What Are the Terms of a Contract: Everything to Know

What are the terms of a contract? Generally, they protect all parties’ interests by detailing all deadlines and compensation. These details include a variety of terms that specifically lay out payment terms, amount of money, and other rights of one or both parties. Some terms are fairly standard, or boilerplate, but others are specific to the particular parties and/or contract.

The necessary elements of a valid contract are:

  1. Offer
  2. Acceptance
  3. Valuable consideration, mutuality of obligation, and, in many cases, a writing
  4. All parties must have legal capacity to contract
    1. 18 years or older
    2. Mentally competent
  5. Lawful subject matter
  6. Mutuality of Agreement

These are the requirements of a contract.

List of Possible Contract Terms

Not all of the following provisions will be included in every contract, as all contracts are different, but most contracts commonly use these provisions:

  1. Identity of the parties.
    1. Are they individuals or businesses.
      1. If a party is a business, what type of business? (partnership, corporation, etc.)
      2. If a party is a business, also include the name, title, and authority of the person signing on behalf of the business.
  2. Addresses of the parties.
  3. Purpose(s) of the contract.
  4. Duties of the parties.
    1. A business contract details specific duties to be performed by each party.
    2. Sometimes duties are what a party should not do.
  5. Rights of each party.
    1. Including the right to sue or not to sue.
  6. Important dates.
    1. Common dates can include completion date, start and end dates of employment, payments due dates, etc.
  7. Prices or other important amounts.
  8. Quantities.
  9. Payment terms.
    1. Amount and means of payment.
      1. If payment is required upon the completion of a project or made in increments over the course of the project.
    2. Payment due dates.
  10. Taxes.
    1. Interest.
  11. Late fees.
  12. Warranties.
  13. Disclaimers.
  14. Limitations on liability.
  15. Liquidated damages in the event of breach.
  16. Confidentiality clause.
    1. In a contract, the parties may agree to not share any information due to the confidential nature of it.
  17. Indemnification clause.
  18. Arbitration clause.
  19. Forum clause or choice of law clause.
  20. Venue clause.
  21. Merger clause.
  22. Severability of individual provisions clause.
  23. Signatures of authorized signatories for each party.
  24. Notarization.

Contract Interpretation

In determining the terms of the contract, a court must establish what the parties intended. This is usually evidenced by what the parties wrote or said. Statements made during the course of negotiations can be determined as terms, but they may be determined as representations if they are found to be a statement of fact made by one party which induces the other to enter into the contract. A plaintiff's remedy depends on whether the statement is classified as a representation or a term.
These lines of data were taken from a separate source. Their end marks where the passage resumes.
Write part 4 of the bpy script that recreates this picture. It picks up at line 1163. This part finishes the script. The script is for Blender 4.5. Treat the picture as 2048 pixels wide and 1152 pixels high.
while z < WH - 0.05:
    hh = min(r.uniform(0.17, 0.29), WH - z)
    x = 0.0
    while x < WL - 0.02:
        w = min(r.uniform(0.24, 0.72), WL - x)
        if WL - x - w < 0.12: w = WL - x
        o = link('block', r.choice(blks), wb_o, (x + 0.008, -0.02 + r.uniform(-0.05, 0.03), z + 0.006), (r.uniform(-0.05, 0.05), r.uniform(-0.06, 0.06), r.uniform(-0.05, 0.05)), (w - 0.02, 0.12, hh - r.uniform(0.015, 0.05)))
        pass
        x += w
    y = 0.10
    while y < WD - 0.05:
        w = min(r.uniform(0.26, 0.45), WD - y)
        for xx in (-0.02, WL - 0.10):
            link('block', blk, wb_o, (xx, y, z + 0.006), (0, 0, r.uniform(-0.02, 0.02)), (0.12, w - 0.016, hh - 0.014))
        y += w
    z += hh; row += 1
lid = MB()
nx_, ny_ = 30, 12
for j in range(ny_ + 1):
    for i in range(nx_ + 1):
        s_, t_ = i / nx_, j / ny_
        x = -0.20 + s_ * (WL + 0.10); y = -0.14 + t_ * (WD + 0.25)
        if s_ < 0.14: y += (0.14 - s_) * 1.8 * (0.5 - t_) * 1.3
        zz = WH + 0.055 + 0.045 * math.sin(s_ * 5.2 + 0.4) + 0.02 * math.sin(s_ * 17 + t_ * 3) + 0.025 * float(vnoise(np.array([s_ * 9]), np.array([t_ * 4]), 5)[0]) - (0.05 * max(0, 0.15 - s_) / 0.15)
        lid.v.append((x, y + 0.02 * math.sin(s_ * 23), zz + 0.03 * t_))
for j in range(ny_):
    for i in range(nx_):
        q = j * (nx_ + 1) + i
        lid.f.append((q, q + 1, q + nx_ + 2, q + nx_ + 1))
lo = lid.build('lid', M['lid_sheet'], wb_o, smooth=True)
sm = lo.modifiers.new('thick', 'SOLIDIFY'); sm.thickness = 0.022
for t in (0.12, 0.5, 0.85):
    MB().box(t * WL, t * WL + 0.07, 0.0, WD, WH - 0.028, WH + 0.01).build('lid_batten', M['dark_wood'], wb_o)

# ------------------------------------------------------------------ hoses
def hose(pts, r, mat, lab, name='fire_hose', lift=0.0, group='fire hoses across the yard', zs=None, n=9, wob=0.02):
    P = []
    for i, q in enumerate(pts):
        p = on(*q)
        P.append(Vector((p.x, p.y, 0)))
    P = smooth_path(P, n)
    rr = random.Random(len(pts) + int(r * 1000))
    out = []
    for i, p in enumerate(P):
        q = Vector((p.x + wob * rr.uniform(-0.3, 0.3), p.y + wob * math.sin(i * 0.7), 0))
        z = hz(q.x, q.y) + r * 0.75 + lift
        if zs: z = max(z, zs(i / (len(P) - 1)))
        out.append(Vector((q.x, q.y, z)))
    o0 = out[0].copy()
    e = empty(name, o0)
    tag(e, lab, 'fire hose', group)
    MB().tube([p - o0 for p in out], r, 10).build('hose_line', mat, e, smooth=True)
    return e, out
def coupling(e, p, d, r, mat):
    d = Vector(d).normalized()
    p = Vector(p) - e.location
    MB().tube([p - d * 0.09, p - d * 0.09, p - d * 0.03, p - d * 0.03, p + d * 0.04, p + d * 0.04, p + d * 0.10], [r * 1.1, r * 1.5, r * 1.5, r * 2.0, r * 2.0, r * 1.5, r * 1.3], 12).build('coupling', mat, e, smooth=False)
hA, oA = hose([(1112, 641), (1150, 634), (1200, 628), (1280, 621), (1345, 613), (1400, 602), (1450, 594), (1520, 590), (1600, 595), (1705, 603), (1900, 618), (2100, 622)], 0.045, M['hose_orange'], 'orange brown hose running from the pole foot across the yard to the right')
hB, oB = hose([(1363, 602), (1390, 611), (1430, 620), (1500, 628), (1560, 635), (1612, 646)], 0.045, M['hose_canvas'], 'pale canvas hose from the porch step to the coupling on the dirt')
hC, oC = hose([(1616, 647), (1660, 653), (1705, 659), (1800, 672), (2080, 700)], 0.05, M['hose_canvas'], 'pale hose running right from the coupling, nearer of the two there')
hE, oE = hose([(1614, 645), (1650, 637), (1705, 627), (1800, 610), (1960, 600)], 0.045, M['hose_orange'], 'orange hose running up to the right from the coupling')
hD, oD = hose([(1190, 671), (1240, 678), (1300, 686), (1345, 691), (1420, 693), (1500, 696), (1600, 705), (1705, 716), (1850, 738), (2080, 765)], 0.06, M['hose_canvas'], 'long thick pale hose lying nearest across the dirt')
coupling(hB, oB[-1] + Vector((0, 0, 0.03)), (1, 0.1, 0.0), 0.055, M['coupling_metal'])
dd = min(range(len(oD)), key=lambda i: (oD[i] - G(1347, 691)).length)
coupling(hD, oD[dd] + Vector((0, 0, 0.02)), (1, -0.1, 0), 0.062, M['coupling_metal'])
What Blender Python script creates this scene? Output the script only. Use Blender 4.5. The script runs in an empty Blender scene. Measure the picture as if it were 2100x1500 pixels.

Breach of a term entitles the non-breaching party to damages as well as denial of the contract if the breach was severe enough to substantially deprive the non-breaching party of the benefit of the bargain under the contract.

However, even if a statement is not classified as a term of the contract, it is possible that it may be enforced as a collateral contract.

Courts will consider the following factors in determining whether a statement is a term or a representation:

  1. Timing.
    1. The lapse of time between making the statement and including the statement in the contract.
      1. If this amount of time is short, the statement is more likely to be a term rather than a representation.
  2. Importance of the Statement to finalizing the contract.
  3. Whether it was included in the writing (aka contract).
    1. If the statement was not incorporated in the written contract, this suggests that the parties did not intend the statement to be a contractual term.
  4. Special knowledge or skills of a party.

Types of Business Contracts

There are several common types of business contracts:

  1. Sales-related contracts
    1. ex: bill of sale or warranty
  2. Employment contracts
    1. ex: consulting agreements and non-compete clauses
  3. Leases
  4. Joint venture agreements

There are many more in addition to this short list.